* _DATA EXCERPT_
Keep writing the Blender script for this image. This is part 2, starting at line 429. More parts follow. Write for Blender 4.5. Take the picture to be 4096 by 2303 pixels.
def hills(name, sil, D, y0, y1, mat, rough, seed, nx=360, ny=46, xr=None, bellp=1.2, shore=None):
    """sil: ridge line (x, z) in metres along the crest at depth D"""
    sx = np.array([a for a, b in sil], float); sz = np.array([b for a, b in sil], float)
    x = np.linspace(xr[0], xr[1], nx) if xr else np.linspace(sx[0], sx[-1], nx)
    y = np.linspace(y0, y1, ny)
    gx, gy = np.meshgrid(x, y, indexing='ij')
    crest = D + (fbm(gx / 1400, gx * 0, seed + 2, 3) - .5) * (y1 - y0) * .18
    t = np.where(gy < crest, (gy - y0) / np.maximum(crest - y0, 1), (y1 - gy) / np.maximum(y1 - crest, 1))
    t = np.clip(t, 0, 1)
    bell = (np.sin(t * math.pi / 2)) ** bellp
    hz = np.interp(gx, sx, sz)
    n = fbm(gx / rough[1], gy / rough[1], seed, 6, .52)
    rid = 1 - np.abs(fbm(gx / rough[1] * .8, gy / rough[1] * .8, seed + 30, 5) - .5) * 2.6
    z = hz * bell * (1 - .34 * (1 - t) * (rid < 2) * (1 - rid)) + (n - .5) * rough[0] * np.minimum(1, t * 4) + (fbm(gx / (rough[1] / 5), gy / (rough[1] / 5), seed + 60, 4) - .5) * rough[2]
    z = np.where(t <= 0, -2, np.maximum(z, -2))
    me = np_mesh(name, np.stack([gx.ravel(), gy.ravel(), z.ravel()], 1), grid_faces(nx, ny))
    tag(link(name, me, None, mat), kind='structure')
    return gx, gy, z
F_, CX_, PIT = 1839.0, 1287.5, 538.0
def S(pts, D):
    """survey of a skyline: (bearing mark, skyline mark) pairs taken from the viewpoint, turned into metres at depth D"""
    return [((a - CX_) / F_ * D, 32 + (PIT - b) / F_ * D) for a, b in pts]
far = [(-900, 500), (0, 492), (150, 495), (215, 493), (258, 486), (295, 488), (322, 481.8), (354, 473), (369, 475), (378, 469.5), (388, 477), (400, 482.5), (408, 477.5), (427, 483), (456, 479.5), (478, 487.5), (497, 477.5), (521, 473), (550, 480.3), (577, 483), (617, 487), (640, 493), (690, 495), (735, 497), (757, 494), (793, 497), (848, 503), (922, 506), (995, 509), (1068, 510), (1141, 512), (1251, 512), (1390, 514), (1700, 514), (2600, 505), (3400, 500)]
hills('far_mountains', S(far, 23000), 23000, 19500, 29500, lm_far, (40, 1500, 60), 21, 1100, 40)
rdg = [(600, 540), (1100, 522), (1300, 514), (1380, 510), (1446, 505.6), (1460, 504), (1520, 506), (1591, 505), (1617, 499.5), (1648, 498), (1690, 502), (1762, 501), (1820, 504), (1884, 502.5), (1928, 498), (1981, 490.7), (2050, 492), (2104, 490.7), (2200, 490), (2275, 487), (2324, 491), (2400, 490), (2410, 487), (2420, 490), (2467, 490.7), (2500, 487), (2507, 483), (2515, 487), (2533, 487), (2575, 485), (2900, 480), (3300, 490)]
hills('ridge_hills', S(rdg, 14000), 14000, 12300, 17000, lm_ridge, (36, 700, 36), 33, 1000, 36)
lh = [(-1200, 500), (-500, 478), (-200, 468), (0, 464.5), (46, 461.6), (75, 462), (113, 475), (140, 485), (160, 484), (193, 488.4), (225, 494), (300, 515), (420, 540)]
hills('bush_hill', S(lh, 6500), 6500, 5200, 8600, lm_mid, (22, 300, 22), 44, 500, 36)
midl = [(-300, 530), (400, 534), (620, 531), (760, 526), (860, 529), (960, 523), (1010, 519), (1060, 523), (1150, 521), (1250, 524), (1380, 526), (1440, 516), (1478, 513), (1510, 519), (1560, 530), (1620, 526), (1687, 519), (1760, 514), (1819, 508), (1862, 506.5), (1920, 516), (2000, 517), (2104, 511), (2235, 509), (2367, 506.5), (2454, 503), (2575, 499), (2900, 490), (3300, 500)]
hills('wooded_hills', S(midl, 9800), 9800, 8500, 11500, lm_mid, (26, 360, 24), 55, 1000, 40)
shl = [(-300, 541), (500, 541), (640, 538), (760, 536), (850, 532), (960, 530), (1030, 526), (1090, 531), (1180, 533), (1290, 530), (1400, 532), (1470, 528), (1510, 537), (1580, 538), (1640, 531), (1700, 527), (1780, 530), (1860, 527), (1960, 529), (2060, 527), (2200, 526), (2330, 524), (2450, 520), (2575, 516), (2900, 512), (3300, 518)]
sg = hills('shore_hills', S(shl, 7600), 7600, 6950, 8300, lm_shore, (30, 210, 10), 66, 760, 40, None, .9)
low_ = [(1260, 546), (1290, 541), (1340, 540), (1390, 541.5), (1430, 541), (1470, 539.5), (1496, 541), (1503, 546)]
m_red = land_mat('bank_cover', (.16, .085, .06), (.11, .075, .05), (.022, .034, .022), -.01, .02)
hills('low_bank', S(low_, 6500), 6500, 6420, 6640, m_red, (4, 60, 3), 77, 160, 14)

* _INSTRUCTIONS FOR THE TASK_
Copy down the whole of the data above, matching it exactly.

* _FINAL RESULT_
Keep writing the Blender script for this image. This is part 2, starting at line 429. More parts follow. Write for Blender 4.5. Take the picture to be 4096 by 2303 pixels.
def hills(name, sil, D, y0, y1, mat, rough, seed, nx=360, ny=46, xr=None, bellp=1.2, shore=None):
    """sil: ridge line (x, z) in metres along the crest at depth D"""
    sx = np.array([a for a, b in sil], float); sz = np.array([b for a, b in sil], float)
    x = np.linspace(xr[0], xr[1], nx) if xr else np.linspace(sx[0], sx[-1], nx)
    y = np.linspace(y0, y1, ny)
    gx, gy = np.meshgrid(x, y, indexing='ij')
    crest = D + (fbm(gx / 1400, gx * 0, seed + 2, 3) - .5) * (y1 - y0) * .18
    t = np.where(gy < crest, (gy - y0) / np.maximum(crest - y0, 1), (y1 - gy) / np.maximum(y1 - crest, 1))
    t = np.clip(t, 0, 1)
    bell = (np.sin(t * math.pi / 2)) ** bellp
    hz = np.interp(gx, sx, sz)
    n = fbm(gx / rough[1], gy / rough[1], seed, 6, .52)
    rid = 1 - np.abs(fbm(gx / rough[1] * .8, gy / rough[1] * .8, seed + 30, 5) - .5) * 2.6
    z = hz * bell * (1 - .34 * (1 - t) * (rid < 2) * (1 - rid)) + (n - .5) * rough[0] * np.minimum(1, t * 4) + (fbm(gx / (rough[1] / 5), gy / (rough[1] / 5), seed + 60, 4) - .5) * rough[2]
    z = np.where(t <= 0, -2, np.maximum(z, -2))
    me = np_mesh(name, np.stack([gx.ravel(), gy.ravel(), z.ravel()], 1), grid_faces(nx, ny))
    tag(link(name, me, None, mat), kind='structure')
    return gx, gy, z
F_, CX_, PIT = 1839.0, 1287.5, 538.0
def S(pts, D):
    """survey of a skyline: (bearing mark, skyline mark) pairs taken from the viewpoint, turned into metres at depth D"""
    return [((a - CX_) / F_ * D, 32 + (PIT - b) / F_ * D) for a, b in pts]
far = [(-900, 500), (0, 492), (150, 495), (215, 493), (258, 486), (295, 488), (322, 481.8), (354, 473), (369, 475), (378, 469.5), (388, 477), (400, 482.5), (408, 477.5), (427, 483), (456, 479.5), (478, 487.5), (497, 477.5), (521, 473), (550, 480.3), (577, 483), (617, 487), (640, 493), (690, 495), (735, 497), (757, 494), (793, 497), (848, 503), (922, 506), (995, 509), (1068, 510), (1141, 512), (1251, 512), (1390, 514), (1700, 514), (2600, 505), (3400, 500)]
hills('far_mountains', S(far, 23000), 23000, 19500, 29500, lm_far, (40, 1500, 60), 21, 1100, 40)
rdg = [(600, 540), (1100, 522), (1300, 514), (1380, 510), (1446, 505.6), (1460, 504), (1520, 506), (1591, 505), (1617, 499.5), (1648, 498), (1690, 502), (1762, 501), (1820, 504), (1884, 502.5), (1928, 498), (1981, 490.7), (2050, 492), (2104, 490.7), (2200, 490), (2275, 487), (2324, 491), (2400, 490), (2410, 487), (2420, 490), (2467, 490.7), (2500, 487), (2507, 483), (2515, 487), (2533, 487), (2575, 485), (2900, 480), (3300, 490)]
hills('ridge_hills', S(rdg, 14000), 14000, 12300, 17000, lm_ridge, (36, 700, 36), 33, 1000, 36)
lh = [(-1200, 500), (-500, 478), (-200, 468), (0, 464.5), (46, 461.6), (75, 462), (113, 475), (140, 485), (160, 484), (193, 488.4), (225, 494), (300, 515), (420, 540)]
hills('bush_hill', S(lh, 6500), 6500, 5200, 8600, lm_mid, (22, 300, 22), 44, 500, 36)
midl = [(-300, 530), (400, 534), (620, 531), (760, 526), (860, 529), (960, 523), (1010, 519), (1060, 523), (1150, 521), (1250, 524), (1380, 526), (1440, 516), (1478, 513), (1510, 519), (1560, 530), (1620, 526), (1687, 519), (1760, 514), (1819, 508), (1862, 506.5), (1920, 516), (2000, 517), (2104, 511), (2235, 509), (2367, 506.5), (2454, 503), (2575, 499), (2900, 490), (3300, 500)]
hills('wooded_hills', S(midl, 9800), 9800, 8500, 11500, lm_mid, (26, 360, 24), 55, 1000, 40)
shl = [(-300, 541), (500, 541), (640, 538), (760, 536), (850, 532), (960, 530), (1030, 526), (1090, 531), (1180, 533), (1290, 530), (1400, 532), (1470, 528), (1510, 537), (1580, 538), (1640, 531), (1700, 527), (1780, 530), (1860, 527), (1960, 529), (2060, 527), (2200, 526), (2330, 524), (2450, 520), (2575, 516), (2900, 512), (3300, 518)]
sg = hills('shore_hills', S(shl, 7600), 7600, 6950, 8300, lm_shore, (30, 210, 10), 66, 760, 40, None, .9)
low_ = [(1260, 546), (1290, 541), (1340, 540), (1390, 541.5), (1430, 541), (1470, 539.5), (1496, 541), (1503, 546)]
m_red = land_mat('bank_cover', (.16, .085, .06), (.11, .075, .05), (.022, .034, .022), -.01, .02)
hills('low_bank', S(low_, 6500), 6500, 6420, 6640, m_red, (4, 60, 3), 77, 160, 14)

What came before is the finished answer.